En la primavera de 1591 avistaron la ribera del río Níger, donde experimentaron un detalle que pasó desapercibido pero que iba a resultar fundamental en el futuro: la gente no usaba oro como moneda de cambio, como decían las fabulosas historias, sino cauris, simples conchas marinas. Ahora bien, lo importante de momento era que el ejército songhai les esperaba en Tondibi, cerca de Gao, y presentó batalla el 13 de marzo. Contaba con unos 10.000 infantes y 20.000 jinetes, si bien algunas unidades se habían pasado al enemigo. Al mando estaba el askia Ishaq II, quien rechazó un arreglo amistoso que le ofreció Yuder.
Dada la superioridad armamentísca del invasor -los songhai carecían de armas de fuego-, Ishaq lanzó por delante varios millares de reses que debían proteger a sus guerreros de los disparos de los arcabuceros mientras avanzaban para chocar cuerpo a cuerpo e imponer su número. Sin embargo, el efecto fue inverso: el atronar de la artillería y la pólvora asustó al ganado, que dio media vuelta y desarticuló la compacta formación, permitiendo a los lanceros cargar contra ella. Ishaq opuso su poderosa caballería, pero el fuego de arcabucería la diezmó sin piedad. Ante tal desastre, el askia abandonó el campo de batalla, dejando sólo como defensa unas unidades que luchaban atadas por los pies para vencer o caer. Cayeron.
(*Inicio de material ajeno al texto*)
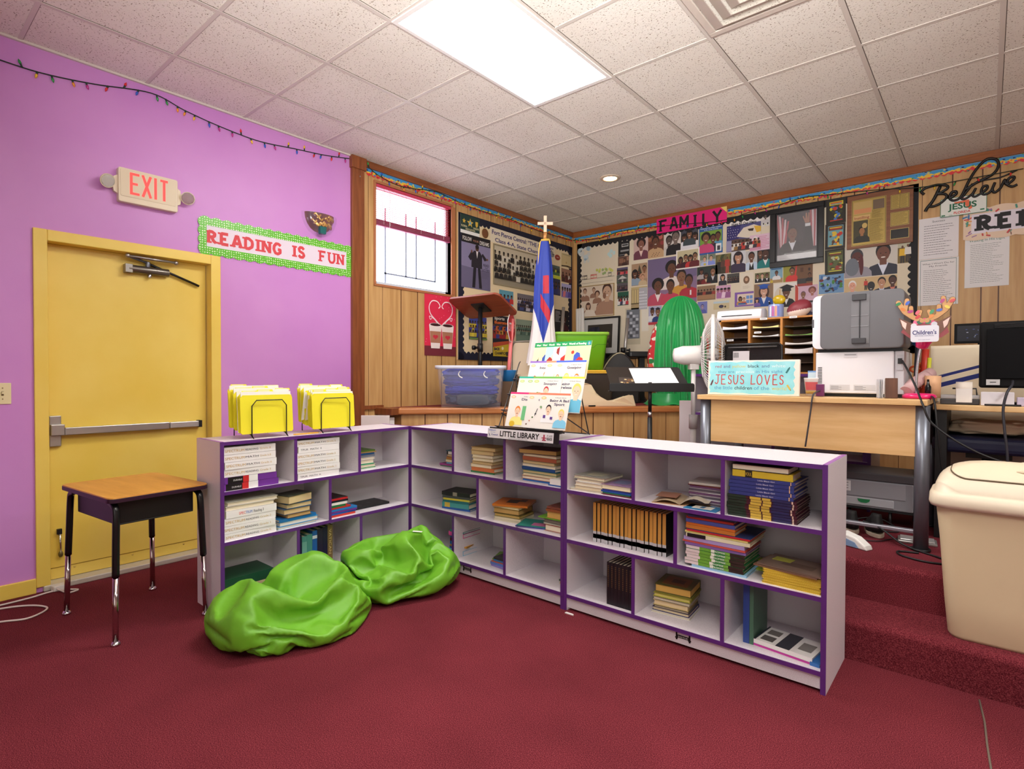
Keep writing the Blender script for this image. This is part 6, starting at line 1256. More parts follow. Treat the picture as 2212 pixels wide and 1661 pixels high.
# high-backed chair under a green cloth
Md = frame((1.775, 2.27, DK_), (.763, .647, 0), (-.647, .763, 0), (0, 0, 1))
t = thing('draped_chair', 'high arched chair covered in shiny green cloth with flowered cloth behind', 'chair', Md)
V = []; F = []; NU, NV = 220, 60; Hc = 1.085
for j in range(NV + 1):
    v = j / NV
    z = Hc * math.sin(v * PI / 2) ** .9
    q = z / Hc
    hw = .255 * max(0.0, 1 - max(0, (q - .62) / .38) ** 2.2) ** .5 + .0
    if q < .3: hw -= .03 * math.sin(PI * q / .3)
    hd = .10 * max(.02, (1 - q ** 4)) + .07 * (1 - q)
    for k in range(NU):
        a = 2 * PI * k / NU
        fo = 1 + (.26 * (.5 - abs(noise.noise(Vector((math.cos(a) * 5.2 + .6 * math.sin(q * 3), 3.1, q * .9)))) * 2) + .22 * noise.noise(Vector((math.cos(a) * 13 + .4 * q, 7.7, q * 1.1)))) * (1.45 - q * .9) * (1 if math.sin(a) < 0 else .4)
        V.append((hw * math.cos(a) * (1 + .04 * math.sin(3 * v * PI)) + .012 * q, hd * math.sin(a) * fo + (-.0), z if j else 0.0))
for j in range(NV):
    for k in range(NU): F.append((j * NU + k, j * NU + (k + 1) % NU, (j + 1) * NU + (k + 1) % NU, (j + 1) * NU + k))
F.append(tuple(NV * NU + k for k in range(NU)))
def m_satin():
    q = NT('green_satin'); q.base(q.ramp(q.noise(3), [(.3, (8, 148, 70)), (.7, (16, 172, 86))])); q.rough(.33); q.p.inputs['Sheen Weight'].default_value = .4; return q.m
MSAT = m_satin()
b = MB(); b.add(V, F, MSAT, True); b.build('green_drape', t)
b = MB(); V = []; F = []
for j in range(9):
    for k in range(64):
        a = 2 * PI * k / 64; q = j / 8; rr_ = .27 + .07 * (1 - q) + .014 * math.sin(7 * a + 3 * q); V.append((rr_ * math.cos(a), (.16 + .05 * (1 - q)) * math.sin(a) * (1 + .08 * math.sin(5 * a)), .11 * q ** 1.5 + .008 * math.sin(9 * a) * (1 - q) + .008))
for j in range(8):
    for k in range(64): F.append((j * 64 + k, j * 64 + (k + 1) % 64, (j + 1) * 64 + (k + 1) % 64, (j + 1) * 64 + k))
b.add(V, F, MSAT, True); b.build('hem', t)
def m_floral():
    q = NT('flowered_cloth'); v = q.n('TexVoronoi'); v.inputs['Scale'].default_value = 22; q.l(q.mapped((1, 1, 1)), v.inputs['Vector'])
    c = q.ramp(v.outputs['Color'], [(0, (206, 40, 50)), (.4, (236, 228, 214)), (.55, (40, 120, 60)), (.68, (220, 90, 70)), (.8, (236, 228, 214))], 'CONSTANT'); q.base(c); q.rough(.7); return q.m
MFL = m_floral()
for sx in (-1, 1):
    b = MB(); P = [(sx * .22, .16), (sx * .30, .22), (sx * .31, .46), (sx * .285, .66), (sx * .24, .80), (sx * .18, .84), (sx * .18, .3)]
    b.prism(P[::sx], -.02, .05, MFL, frame((0, .045, 0), (1, 0, 0), (0, 0, 1), (0, -1, 0))); b.build('flowered_cover', t, bevel=.012)
b = MB(); b.prism([(-.2, .02), (.2, .02), (.2, .9), (.1, 1.02), (-.1, 1.02), (-.2, .9)], -.02, .0, mat((90, 60, 40), .6), frame((0, .03, 0), (1, 0, 0), (0, 0, 1), (0, -1, 0))); b.build('chair_back', t)
def m_pearls(): pass
b = MB(); r = random.Random(8)
for k in range(26):
    x = .15 + .20 * k / 25; b.ell((x, -.19 - .02 * math.sin(k), .66 + .018 * math.sin(k * 1.1)), (.009, .009, .009), mat(r.choice([(226, 190, 150), (206, 120, 90), (150, 170, 90)]), .5), 8)
o = b.build('flower_garland', t)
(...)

Yuder renunció a perseguir al adversario para dar descanso a sus tropas, que entraron en Gao al día siguiente,,, y la encontraron vacía: los habitantes habían huido llevándose con ellos sus riquezas. Eso suponiendo que las hubiera, pues el palacio del askia resultó no ser de oro, como se decía, sino muy modesto, así que el ejército se trasladó a Tombuctú, igualmente decepcionante. Yuder decidió ser práctico entonces: viendo que el comercio era la principal fuente de riqueza debido a la encrucijada de rutas caravaneras que era aquella zona, procuró que éste se recuperase y luego se limitó a imponer impuestos y fomentar los matrimonios de sus oficiales con las hijas de los nativos más pudientes, creando así una gobernación por la que recibió el título de pachá.
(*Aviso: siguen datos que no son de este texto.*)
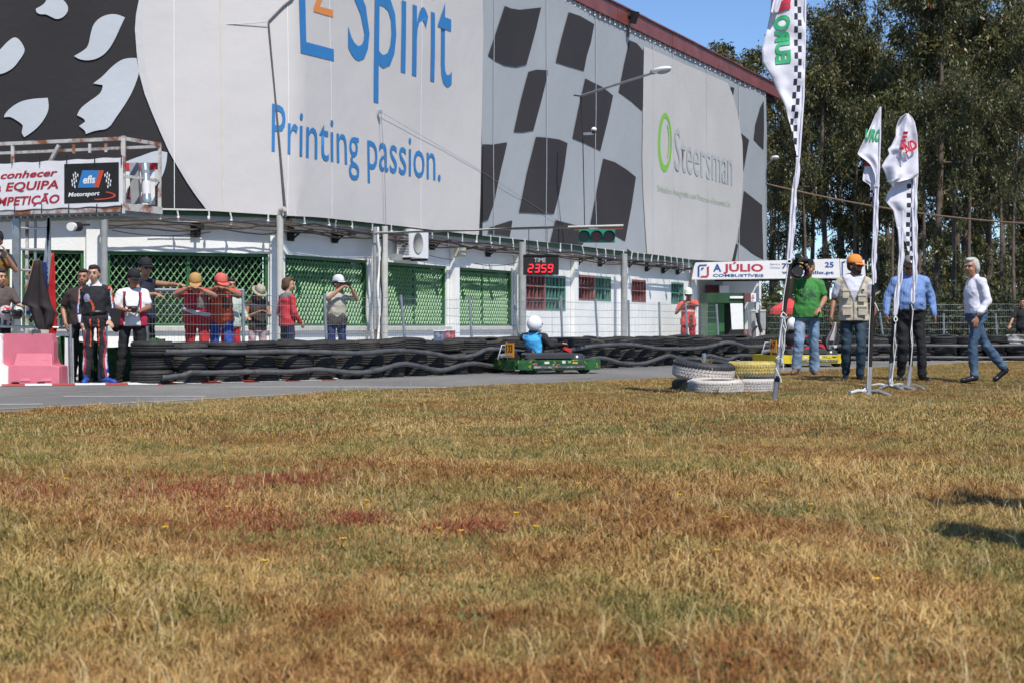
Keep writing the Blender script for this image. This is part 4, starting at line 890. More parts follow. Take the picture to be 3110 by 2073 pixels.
def net(x0, x1, y0, y1, Y0, Y1, par=gn):
    mb = MB(); n = 16
    for i in range(n+1):
        q = i/n; x = lerp(x0,x1,q); Y_ = lerp(Y0,Y1,q)+.02*math.sin(q*17)
        for r in range(7): mb.v.append(tuple(P(x, lerp(y0,y1,r/6)+2*math.sin(q*9+r), Y_+.02*noise.noise((q*6, r*.8, 0)))))
    for i in range(n):
        for r in range(6): a = i*7+r; mb.f.append((a, a+1, a+8, a+7)); mb.mi.append(0); mb.sf.append(True)
    o = mb.build('netting_panel', M_net, par); o.modifiers.new('s', 'SOLIDIFY').thickness = .02
net(160, 230, 1022, 1166, 24.6, 24.9); net(305, 492, 1052, 1163, 24.9, 25.2); net(240, 310, 1035, 1165, 25.0, 25.0); net(440, 500, 1027, 1160, 25.3, 25.4)
for x in (303, 445): m = MB(); q = P(x, 0, 24.9); m.beam((q.x,q.y,0), (q.x,q.y,.85), .05); m.build('post', M_galv, gn)
wp = thing('white_post_panel', 'white painted panel post beside the racing driver legs', 'post', P(205, 1165, 24.3)); m = MB(); m.poly([P(196,1166,24.3), P(222,1167,24.3), P(220,1028,24.3), P(197,1026,24.3)], (0,.06,0)); m.build('panel', M_whitep, wp); m = MB(); m.tube([P(217,1168,24.2), P(214,985,24.2)], .022, 8); m.build('pipe', M_galv, wp)
rl = thing('metal_rack', 'metal tube rack with hooks behind the pink barrier', 'rack', P(100, 1000, 24.7)); m = MB(); m.tube([P(-60,990,24.7), P(92,993,24.7), P(215,996,24.9)], .02, 8); m.build('tube', mat('bright_alloy'), rl)
for x in (8, 26, 42, 180, 190): m = MB(); m.beam(P(x,966,24.7), P(x-3,992,24.7), .03); m.build('hook', M_galv, rl)
m = MB(); fbox(m, 96, 152, 1001, 1016, 24.9, .3); m.build('tray', M_conc, rl)
for x, l in ((86, 'left'),): bt = thing('water_bottle', 'clear water bottle with blue label standing behind the pink barrier', 'bottle', P(x, 970, 24.6)); m = MB(); m.tube([P(x,968,24.6), P(x,930,24.6), P(x,926,24.6), P(x,920,24.6)], [.032,.032,.014,.014], 10); m.build('bottle_body', mat('clear_plastic', (.6,.65,.7), .15, alpha=.5), bt); m = MB(); m.tube([P(x,956,24.6), P(x,944,24.6)], .0335, 10, cap=False); m.build('label', M_blue, bt)
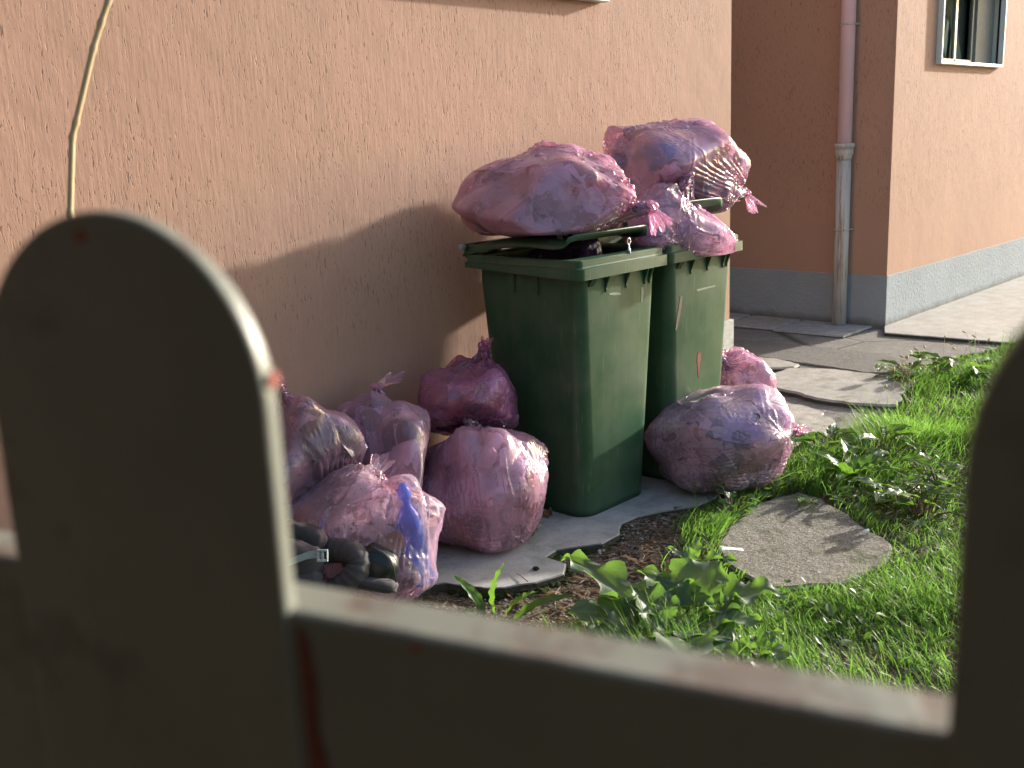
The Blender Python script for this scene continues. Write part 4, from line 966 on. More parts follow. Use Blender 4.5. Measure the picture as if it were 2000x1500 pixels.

Gracias a ello, logró reunir 100.000 piezas de oro y un millar de esclavos que envió a Marrakech. Pero el sultán al-Mansur no quedó satisfecho; esperaba bastante más y no había organizado aquel ejército para tan magros resultados, así que en agosto destituyó a Yuder y le sustituyó por Mahmud Ben Zergún (que, curiosamente, también era almeriense de nacimiento). Zergún entró como un elefante en una cacharrería, destruyendo totalmente al ejército songhai pero provocando a cambio una rebelión que reclamaba la vuelta al poder de Yuder y que acabó con su vida en 1595. El sultán envió más pachás, pero todos fueron efímeros excepto el quinto, Ammar, que también era de Almanzora y amigo de Yuder, por eso éste pudo convencerle para que regresara a Marrakech llevando otro millar de esclavos y, esta vez, 7 toneladas de oro.
El propio Yuder retornó a Marrakech, a finales del siglo XVI, cargado de más riquezas y llevó una vida de éxito. Falleció en 1605, en el contexto de la guerra civil desatada por la sucesión de al-Mansur. Su muerte fue llorada en toda la Curva del Níger, donde todavía se recuerda su figura porque parte de sus habitantes son descendientes de los moriscos hispanos que quedaron allá, una vez que los sultanes se olvidaron de la zona. Sangre española en el corazón del África occidental interior, quién lo hubiera pensado.